Salary statistics suggest Sanders has a point about paltry pay.

The median salary for child-care workers was $23,240 in 2018, according to the Bureau of Labor Statistics, which comes to $11.17 an hour. The median yearly salary for all jobs was $38,640 that year.

The same agency said “fast-food workers” made slightly less — $21,750 — but fast-food cooks, grouped under “cooks,” earned $25,200, and typical “food-preparation workers” made $23,730.

Meanwhile, hourly rates for a McDonald’s crew member can range between $7 and $15, according to the employment website Glassdoor.com. (McDonald’s MCD, +1.14% did not immediately respond to a request for comment.)

It’s not even close when it comes to fast-food managers.
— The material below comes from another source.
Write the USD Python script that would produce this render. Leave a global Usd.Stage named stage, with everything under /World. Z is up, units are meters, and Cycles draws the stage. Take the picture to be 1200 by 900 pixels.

They can make at least twice as much as child-care workers, and sometimes far more. For example, Taco Bell YUM, +0.94%  managers at company-owned stores can make between $50,000 and $80,000 and the company will test a $100,000 salary in some locations this year.

“We need to fundamentally change priorities in America,” said Sanders, who proposes a universal child-care program. (The Committee for a Responsible Federal Budget, a non-partisan think tank, estimated in 2016 that Sanders’s proposal would cost $350 billion.)

Sanders wasn’t alone Tuesday on the argument that child-care workers get paid too little considering the importance of what they do.

Former vice president Joe Biden, Sen. Elizabeth Warren and former South Bend, Ind. Mayor Pete Buttigieg all mentioned child care at the Des Moines, Iowa debate, and all said workers needed better pay and families needed help covering child-care costs. They all have campaign programs to improve early childhood education, such as Warren’s universal child-care proposal.

The irony is that while child-care pay may be low, the cost of child care is significant and growing. Inflation adjusted child-care costs jumped 49% between 1993 and 2018, according to Freddie Mac FMCC, -0.46%, the government-sponsored mortgage finance company.

Families last year paid $715 a month on average for child care, according to Freddie Mac. Families now pay an average of $852 a month to send their kid to a child-care center, and monthly costs for a nanny are now $2,384, according to Care.com, CRCM, -0.13%   a website where parents can search for caregivers.

Federal, state and local governments spend $34 billion annually on early care and education, according the Economic Policy Institute, a left-leaning think tank. Households, on the other hand, spend approximately $42 billion for child care and early education, the researchers said. They estimated that median hourly pay for early education teachers was $12.12 in 2019.

In 2018, President Donald Trump allocated $8.1 billion for states to use for low-income family child care, a $2.4 billion increase to the fund. Late last year, he authorized spending to give federal workers 12 weeks of paid parental leave.

Families shouldn’t spend more than 7% of their income on child care, the Department of Health and Human Services recommended in 2016. But Child Care Aware of America, an advocacy group pressing for affordable child care, says families in some states can pay $9,100 to $9,600 a year, which can amount to more than 10% of national median income for a family with one child.

The debate discussion of child care started with a question to Buttigieg from a woman who said she had to quit her job because child-care costs were sucking up two-thirds of her pay.

He said government officials need to get the cost to “7% or below, and zero for those families who are living in poverty.” He said child-care cost problems are happening across the income ladder.

“I meet professionals who sometimes say that they’re working in order to be able to afford child care in order to be able to be working. It makes no sense, and it must change, and we shouldn’t be afraid to put federal dollars into making that a reality,” he said at the debate.